◆ **TO DO**:
Within the data that follows, set down exactly the lines from the one containing "Model this scene" through the one containing "F = 2318.0;", both ends included.

---------- MATERIAL PROVIDED ----------

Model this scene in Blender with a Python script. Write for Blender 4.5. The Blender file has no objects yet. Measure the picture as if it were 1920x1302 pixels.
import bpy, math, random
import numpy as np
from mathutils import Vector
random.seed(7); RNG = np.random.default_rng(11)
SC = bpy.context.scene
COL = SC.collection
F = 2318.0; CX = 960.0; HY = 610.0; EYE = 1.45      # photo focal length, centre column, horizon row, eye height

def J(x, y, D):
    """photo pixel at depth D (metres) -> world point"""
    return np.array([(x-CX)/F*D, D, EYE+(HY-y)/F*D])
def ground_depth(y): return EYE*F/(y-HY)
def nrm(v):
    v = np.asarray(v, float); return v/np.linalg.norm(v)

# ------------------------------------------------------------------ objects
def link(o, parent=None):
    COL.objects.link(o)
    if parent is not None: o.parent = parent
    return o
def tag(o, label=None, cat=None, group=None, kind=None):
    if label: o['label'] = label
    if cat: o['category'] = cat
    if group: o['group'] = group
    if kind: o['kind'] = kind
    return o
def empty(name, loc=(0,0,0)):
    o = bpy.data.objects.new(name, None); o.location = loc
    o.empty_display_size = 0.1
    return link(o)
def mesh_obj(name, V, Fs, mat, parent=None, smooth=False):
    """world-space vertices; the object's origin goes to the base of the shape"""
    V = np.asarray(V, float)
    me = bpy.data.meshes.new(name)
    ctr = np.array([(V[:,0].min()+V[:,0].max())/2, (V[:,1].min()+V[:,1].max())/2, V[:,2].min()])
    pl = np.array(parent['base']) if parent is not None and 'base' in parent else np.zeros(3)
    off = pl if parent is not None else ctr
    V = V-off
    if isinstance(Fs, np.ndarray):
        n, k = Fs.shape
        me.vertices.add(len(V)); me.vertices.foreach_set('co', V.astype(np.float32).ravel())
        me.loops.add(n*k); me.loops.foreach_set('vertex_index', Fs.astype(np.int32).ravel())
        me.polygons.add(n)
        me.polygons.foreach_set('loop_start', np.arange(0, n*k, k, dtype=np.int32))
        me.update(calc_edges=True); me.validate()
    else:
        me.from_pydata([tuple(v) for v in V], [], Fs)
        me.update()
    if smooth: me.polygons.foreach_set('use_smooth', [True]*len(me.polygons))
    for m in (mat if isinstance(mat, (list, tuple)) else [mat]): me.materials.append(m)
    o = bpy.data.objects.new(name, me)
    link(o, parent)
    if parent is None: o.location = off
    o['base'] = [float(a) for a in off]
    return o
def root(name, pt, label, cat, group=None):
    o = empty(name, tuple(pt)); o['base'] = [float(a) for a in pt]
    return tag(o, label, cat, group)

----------
---------- MATERIAL PROVIDED ----------

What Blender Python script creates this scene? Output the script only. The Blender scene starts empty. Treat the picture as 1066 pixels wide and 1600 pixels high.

----------

◆ **ANSWER BELOW**:
Model this scene in Blender with a Python script. Write for Blender 4.5. The Blender file has no objects yet. Measure the picture as if it were 1920x1302 pixels.
import bpy, math, random
import numpy as np
from mathutils import Vector
random.seed(7); RNG = np.random.default_rng(11)
SC = bpy.context.scene
COL = SC.collection
F = 2318.0; CX = 960.0; HY = 610.0; EYE = 1.45      # photo focal length, centre column, horizon row, eye height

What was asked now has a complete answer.